Goal →
Repeat what the lines below say, word for word, and skip every image.

Supplied information →
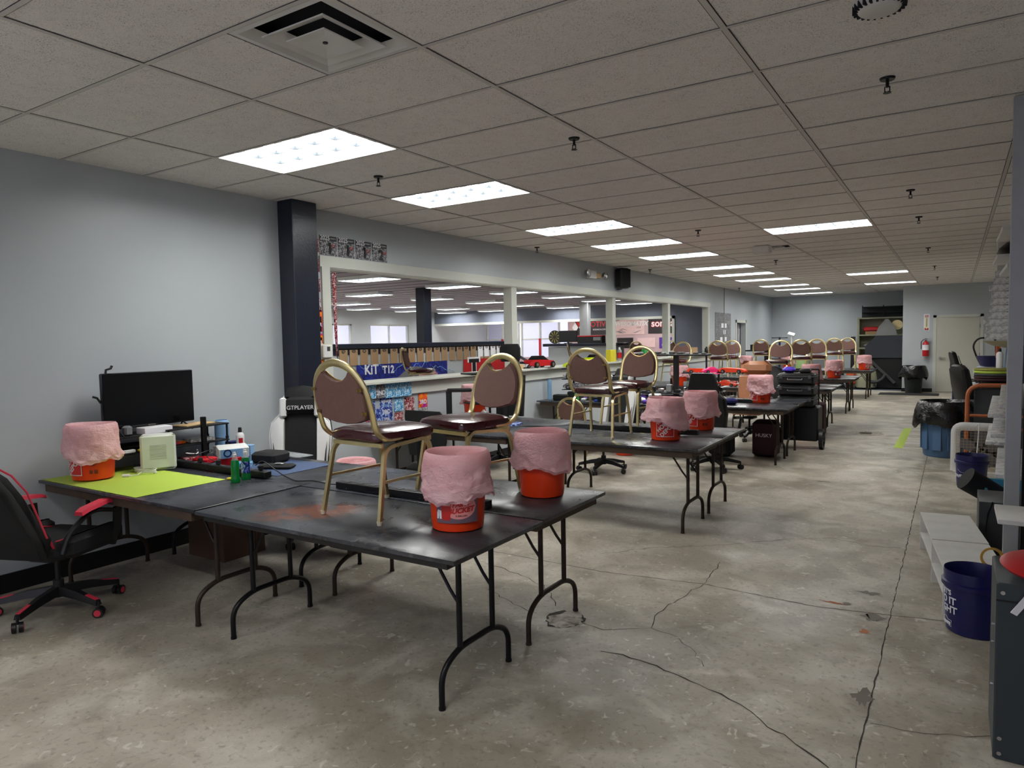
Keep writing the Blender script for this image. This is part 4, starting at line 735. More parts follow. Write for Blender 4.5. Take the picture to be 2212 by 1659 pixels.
# posters on the low wall under the ledge, left of the facing chair
LW = [('print_cyan', 5.62, .14, 1.125, .15, '', 'light blue', 'first of the top row'), ('print_dark', 5.77, .14, 1.125, .15, '2ND', 'dark', 'second of the top row'), ('print_cyan', 5.92, .14, 1.12, .16, '', 'light blue', 'third of the top row'), ('print_cyan', 6.07, .14, 1.12, .16, '', 'light blue', 'fourth of the top row'), ('print_cyan', 6.22, .14, 1.12, .16, '', 'light blue', 'fifth of the top row'), ('print_blue', 5.62, .16, .95, .17, '', 'blue', 'below the first'),
 ('print_mix', 5.6, .14, .78, .15, '', 'multicoloured', 'lowest left'), ('print_blue', 5.88, .20, .90, .28, '3RD', 'navy WINTER 3RD', 'large one in the centre'), ('print_cyan', 6.09, .15, .95, .16, '', 'cyan', 'right of the centre one'), ('print_red', 6.09, .15, .78, .15, '', 'red and black', 'lower right of the centre one'), ('print_red', 6.28, .17, .90, .24, '', 'black and red', 'in the fourth column'), ('print_orange', 6.53, .16, .96, .17, '3RD', 'orange 3RD', 'beside the black stand'), ('print_white', 6.53, .16, .82, .1, 'CHALLENGE', 'white CHALLENGE', 'beside the black stand lower down'), ('print_mix', 6.28, .17, .68, .14, '', 'pink and blue', 'fourth column lower down'), ('print_blue', 5.74, .08, .83, .2, '', 'narrow blue', 'left of the centre one')]
for k, (m_, y, w, z, h, s, c_, p_) in enumerate(LW):
    t = sheet_x('race_poster', f'small {c_} race poster under the ledge, {p_}', XW+(.031 if k < 5 else .001)+.0004*k, y-w/2, y+w/2, z-h/2, z+h/2, m_, 'poster', 'race posters on the low wall')
    if s: tx(t, s, .07 if len(s) < 4 else .022, 'paper', 0, -.02, bold=.002)
    if k == 7: tx(t, 'WINTER', .045, 'paper', 0, .1, bold=.001); tx(t, 'CLASSIC', .034, 'light_blue', 0, .055, bold=.001); tx(t, 'OPEN', .035, 'paper', 0, -.1, bold=.001)
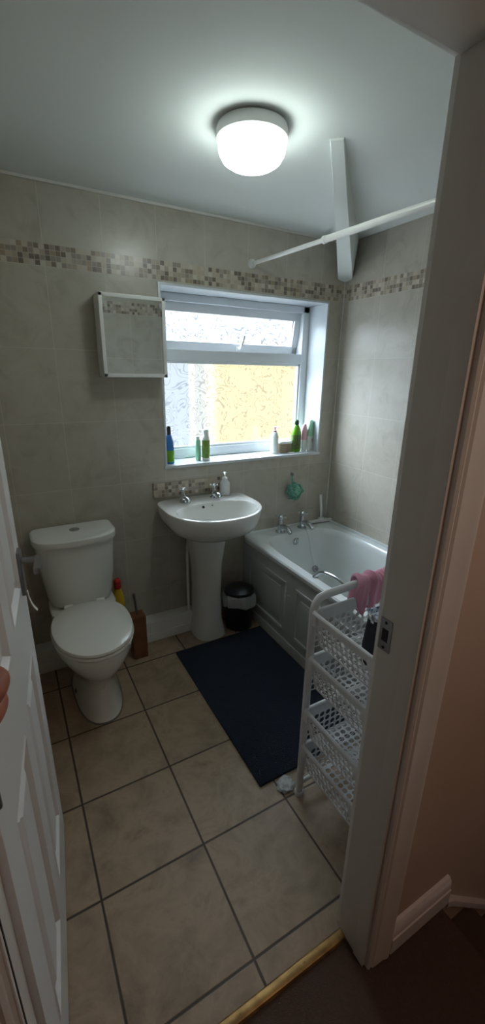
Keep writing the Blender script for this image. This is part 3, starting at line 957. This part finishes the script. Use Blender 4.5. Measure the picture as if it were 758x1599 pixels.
# ------------------------------------------------------------------ window sill bottles
zs_ = WZ0 + .0042
def cap(parent, prof, m, name='bottle_cap', n=20):
    bm = nb(); lathe(bm, prof, (0, 0, 0), n); return obj(name, bm, m, parent)
b = bottle('shampoo_bottle', (-1.140, .050, zs_), [(.022, 0), (.026, .006), (.026, .09), (.024, .13), (.013, .160), (.010, .165)], 'blue')
tag(b, 'blue and green bottle at the far left end of the window sill', 'bottle')
cap(b, [(.0265, .012), (.0268, .014), (.0268, .075), (.0265, .077)], 'green', 'bottle_label'); cap(b, [(.011, .163), (.012, .166), (.011, .205), (.006, .210)], 'blackp')
b = bottle('lotion_bottle', (-.957, .070, zs_), [(.014, 0), (.017, .005), (.017, .09), (.014, .115), (.010, .122)], 'palegreen')
tag(b, 'narrow pale green bottle on the sill, left of a taller white bottle', 'bottle')
cap(b, [(.011, .120), (.012, .123), (.012, .140), (.006, .143)], 'whiteb')
b = bottle('lotion_bottle', (-.915, .050, zs_), [(.019, 0), (.023, .005), (.023, .125), (.020, .140), (.013, .150)], 'whiteb')
tag(b, 'white bottle with leafy green label, above the basin on the sill', 'bottle')
cap(b, [(.0232, .018), (.0235, .02), (.0235, .118), (.0232, .12)], 'leafgreen', 'bottle_label'); cap(b, [(.013, .148), (.016, .152), (.017, .178), (.010, .184)], 'whiteb')
b = bottle('handwash_bottle', (-.422, .070, zs_), [(.021, 0), (.026, .006), (.026, .105), (.022, .128), (.012, .138)], 'whiteb')
tag(b, 'white pump bottle on the sill, left of the tan box', 'bottle')
bm = nb(); lathe(bm, [(.013, .136), (.014, .148), (.006, .152), (.006, .163), (.010, .165), (.010, .172), (.004, .175)]); tube(bm, [(0, 0, .168), (.01, -.022, .168), (.012, -.03, .16)], [.005, .005, .004], 8); obj('pump_head', bm, 'pinkb', b)
bm = nb(); box(bm, (-.046, -.034, 0), (.046, .034, .058), .008); b = obj('storage_tin', bm, 'tan'); b.location = (-.342, .085, zs_); b.rotation_euler = (0, 0, .05)
tag(b, 'tan rectangular tin with pale lid between the sill bottles', 'tin')
bm = nb(); box(bm, (-.047, -.036, .058), (.047, .036, .075), .006); obj('tin_lid', bm, 'whiteb', b)
b = obj('soap_bar', (lambda q: (box(q, (-.022, -.010, 0), (.022, .010, .008), .003), q)[1])(nb()), 'whiteb'); b.location = (-.318, .022, zs_); tag(b, 'small white packet lying in front of the tan tin', 'packet')
b = bottle('shower_gel_bottle', (-.252, .070, zs_), [(.030, 0), (.036, .007), (.036, .115), (.030, .145), (.015, .172), (.012, .178)], 'green', None, 1, .8)
tag(b, 'green bottle with dark cap and dark label on the sill', 'bottle')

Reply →
Keep writing the Blender script for this image. This is part 4, starting at line 735. More parts follow. Write for Blender 4.5. Take the picture to be 2212 by 1659 pixels.
# posters on the low wall under the ledge, left of the facing chair
LW = [('print_cyan', 5.62, .14, 1.125, .15, '', 'light blue', 'first of the top row'), ('print_dark', 5.77, .14, 1.125, .15, '2ND', 'dark', 'second of the top row'), ('print_cyan', 5.92, .14, 1.12, .16, '', 'light blue', 'third of the top row'), ('print_cyan', 6.07, .14, 1.12, .16, '', 'light blue', 'fourth of the top row'), ('print_cyan', 6.22, .14, 1.12, .16, '', 'light blue', 'fifth of the top row'), ('print_blue', 5.62, .16, .95, .17, '', 'blue', 'below the first'),
 ('print_mix', 5.6, .14, .78, .15, '', 'multicoloured', 'lowest left'), ('print_blue', 5.88, .20, .90, .28, '3RD', 'navy WINTER 3RD', 'large one in the centre'), ('print_cyan', 6.09, .15, .95, .16, '', 'cyan', 'right of the centre one'), ('print_red', 6.09, .15, .78, .15, '', 'red and black', 'lower right of the centre one'), ('print_red', 6.28, .17, .90, .24, '', 'black and red', 'in the fourth column'), ('print_orange', 6.53, .16, .96, .17, '3RD', 'orange 3RD', 'beside the black stand'), ('print_white', 6.53, .16, .82, .1, 'CHALLENGE', 'white CHALLENGE', 'beside the black stand lower down'), ('print_mix', 6.28, .17, .68, .14, '', 'pink and blue', 'fourth column lower down'), ('print_blue', 5.74, .08, .83, .2, '', 'narrow blue', 'left of the centre one')]
for k, (m_, y, w, z, h, s, c_, p_) in enumerate(LW):
    t = sheet_x('race_poster', f'small {c_} race poster under the ledge, {p_}', XW+(.031 if k < 5 else .001)+.0004*k, y-w/2, y+w/2, z-h/2, z+h/2, m_, 'poster', 'race posters on the low wall')
    if s: tx(t, s, .07 if len(s) < 4 else .022, 'paper', 0, -.02, bold=.002)
    if k == 7: tx(t, 'WINTER', .045, 'paper', 0, .1, bold=.001); tx(t, 'CLASSIC', .034, 'light_blue', 0, .055, bold=.001); tx(t, 'OPEN', .035, 'paper', 0, -.1, bold=.001)
Keep writing the Blender script for this image. This is part 3, starting at line 957. This part finishes the script. Use Blender 4.5. Measure the picture as if it were 758x1599 pixels.
# ------------------------------------------------------------------ window sill bottles
zs_ = WZ0 + .0042
def cap(parent, prof, m, name='bottle_cap', n=20):
    bm = nb(); lathe(bm, prof, (0, 0, 0), n); return obj(name, bm, m, parent)
b = bottle('shampoo_bottle', (-1.140, .050, zs_), [(.022, 0), (.026, .006), (.026, .09), (.024, .13), (.013, .160), (.010, .165)], 'blue')
tag(b, 'blue and green bottle at the far left end of the window sill', 'bottle')
cap(b, [(.0265, .012), (.0268, .014), (.0268, .075), (.0265, .077)], 'green', 'bottle_label'); cap(b, [(.011, .163), (.012, .166), (.011, .205), (.006, .210)], 'blackp')
b = bottle('lotion_bottle', (-.957, .070, zs_), [(.014, 0), (.017, .005), (.017, .09), (.014, .115), (.010, .122)], 'palegreen')
tag(b, 'narrow pale green bottle on the sill, left of a taller white bottle', 'bottle')
cap(b, [(.011, .120), (.012, .123), (.012, .140), (.006, .143)], 'whiteb')
b = bottle('lotion_bottle', (-.915, .050, zs_), [(.019, 0), (.023, .005), (.023, .125), (.020, .140), (.013, .150)], 'whiteb')
tag(b, 'white bottle with leafy green label, above the basin on the sill', 'bottle')
cap(b, [(.0232, .018), (.0235, .02), (.0235, .118), (.0232, .12)], 'leafgreen', 'bottle_label'); cap(b, [(.013, .148), (.016, .152), (.017, .178), (.010, .184)], 'whiteb')
b = bottle('handwash_bottle', (-.422, .070, zs_), [(.021, 0), (.026, .006), (.026, .105), (.022, .128), (.012, .138)], 'whiteb')
tag(b, 'white pump bottle on the sill, left of the tan box', 'bottle')
bm = nb(); lathe(bm, [(.013, .136), (.014, .148), (.006, .152), (.006, .163), (.010, .165), (.010, .172), (.004, .175)]); tube(bm, [(0, 0, .168), (.01, -.022, .168), (.012, -.03, .16)], [.005, .005, .004], 8); obj('pump_head', bm, 'pinkb', b)
bm = nb(); box(bm, (-.046, -.034, 0), (.046, .034, .058), .008); b = obj('storage_tin', bm, 'tan'); b.location = (-.342, .085, zs_); b.rotation_euler = (0, 0, .05)
tag(b, 'tan rectangular tin with pale lid between the sill bottles', 'tin')
bm = nb(); box(bm, (-.047, -.036, .058), (.047, .036, .075), .006); obj('tin_lid', bm, 'whiteb', b)
b = obj('soap_bar', (lambda q: (box(q, (-.022, -.010, 0), (.022, .010, .008), .003), q)[1])(nb()), 'whiteb'); b.location = (-.318, .022, zs_); tag(b, 'small white packet lying in front of the tan tin', 'packet')
b = bottle('shower_gel_bottle', (-.252, .070, zs_), [(.030, 0), (.036, .007), (.036, .115), (.030, .145), (.015, .172), (.012, .178)], 'green', None, 1, .8)
tag(b, 'green bottle with dark cap and dark label on the sill', 'bottle')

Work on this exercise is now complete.